The Federal Motor Carrier Safety Administration's February Final Rule effectively ending CDL eligibility for non-citizens took effect Monday, March 16.
Now nearly 200,000 non-domiciled CDL holders won't have a chance to renew or update their CDLs, and FMCSA expects they'll all be gone within five years.
Already, thousands of non-domiciled CDL holders have had their licenses revoked, and hundreds have been nabbed in immigration raids on the interstates.
This is FMCSA's second attempt to kill non-domiciled CDLs. After the first attempt, an emergency Interim Final Rule issued in September, a non-domiciled CDL holder, owner-operator Jorge Rivera Lujan, sued the government and convinced a court in D.C. to pause the rule.
Despite that legal win, Rivera faced an uphill battle regaining his CDL in Utah. States across the country, after having just been mandated to shut down their non-domiciled CDL programs, were slow to respond to the court's pause. In fact, perhaps just one state, New Jersey, ever fully resumed issuance of non-domiciled CDLs.
When FMCSA issued the February rule, which largely just doubled down on the logic and specifics of the interim rule, Rivera and fellow plaintiffs filed suit again.

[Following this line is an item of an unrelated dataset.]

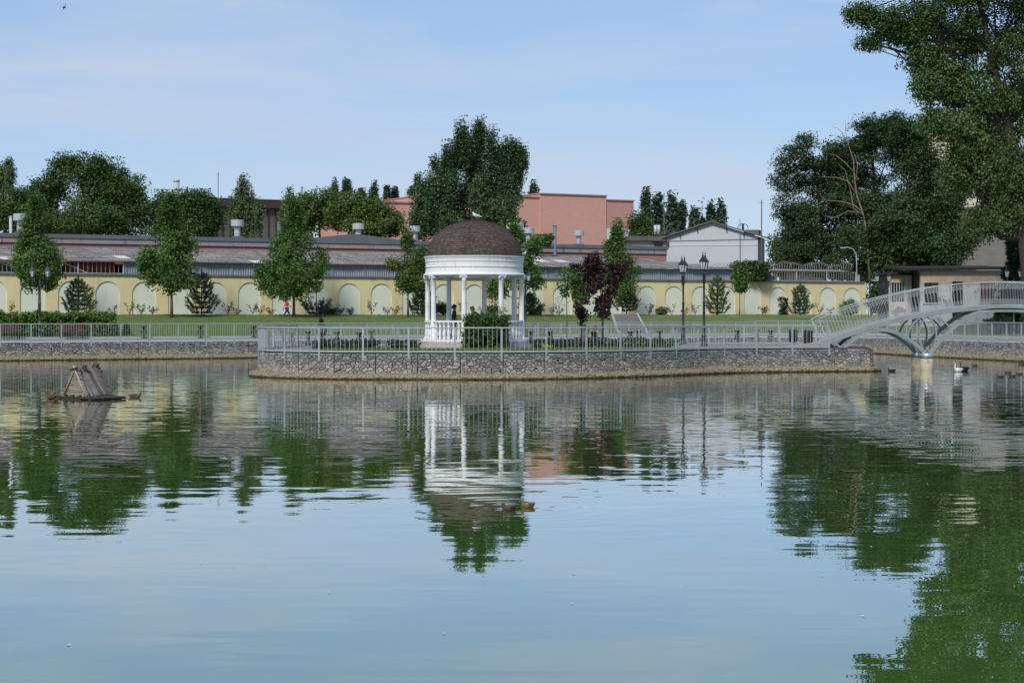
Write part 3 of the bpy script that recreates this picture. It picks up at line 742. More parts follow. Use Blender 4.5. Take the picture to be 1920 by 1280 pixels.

As of Monday, the same court that gave him the win in November has not yet acted.

Even if Rivera's case succeeds in pausing the rule once more, states would be unlikely not spring back to issuing non-domiciled CDLs.
The U.S. Department of Transportation has ordered at least eight -- Illinois, Utah, North Carolina, California, Colorado, New York, Pennsylvania and Minnesota -- specifically to not issue non-domiciled CDLs pending program review and/or corrective action. Those individual orders to states would not be subject to any court ruling on Rivera's case.
Many of those states were known to issue large numbers of non-domiciled CDLs, and may represent those most eager to resume their programs. Nevada, as a counter example, soured on the prospect of non-domiciled CDLs altogether, phasing out the program in November.
FMCSA's February rule on non-domiciled CDLs zeroes in on its logic in eliminating the credential: There's no good way to vet most non-citizens and state licensing agencies just aren't that good at evaluating federal work authorization documents.
Under the new rule, only a few categories of business visa holders can be issued a non-domiciled CDL -- H-2A temporary ag workers, H-2B non-ag workers, and E-2 "treaty investors."
FMCSA estimates that of some 200,000 non-domiciled CDL drivers, the rule in effect today will eliminate approximately 194,000 CDL drivers.
Non-domiciled CDL holders have consistently argued the rule violates their civil rights, that they paid good money and worked hard to gain their credentials, and that the work of trucking is essential to the U.S. economy.
FMCSA over the course of the last year has argued that many "illegal aliens" that entered the country under the previous administration were given CDLs and, centrally, that all CDLs are not created equal.
FMCSA in December launched an unprecedented wave of in-person audits on CDL schools, eventually shutting down 500. Parallel efforts mandating English language proficiency enforcement for all drivers and revoking licenses from those who can't demonstrate English skills serve as a kind of de facto naturalization or citizenship requirement for commercial drivers.
Overdrive in December released survey results showing 88% of its mostly owner-operator readership supported DOT's move to ban non-domiciled CDLs. Predictably, non-domiciled CDL holders mostly did not support the measure, but even among that population there was 21% support, and 15% said the move would boost rates. 
Many of the voices calling for non-citizen inclusion in trucking have pointed to the persistent "driver shortage" narrative once loudly trumpeted by the American Trucking Associations.
[Related: Did DOT Secretary Duffy just kill trucking's 'driver shortage' narrative once and for all?]
But as DOT Secretary Sean Duffy made clear, DOT doesn't see things that way. "I think you'll see American truck drivers fill the space when we do what's right and take out these unlawful drivers," Duffy said in September.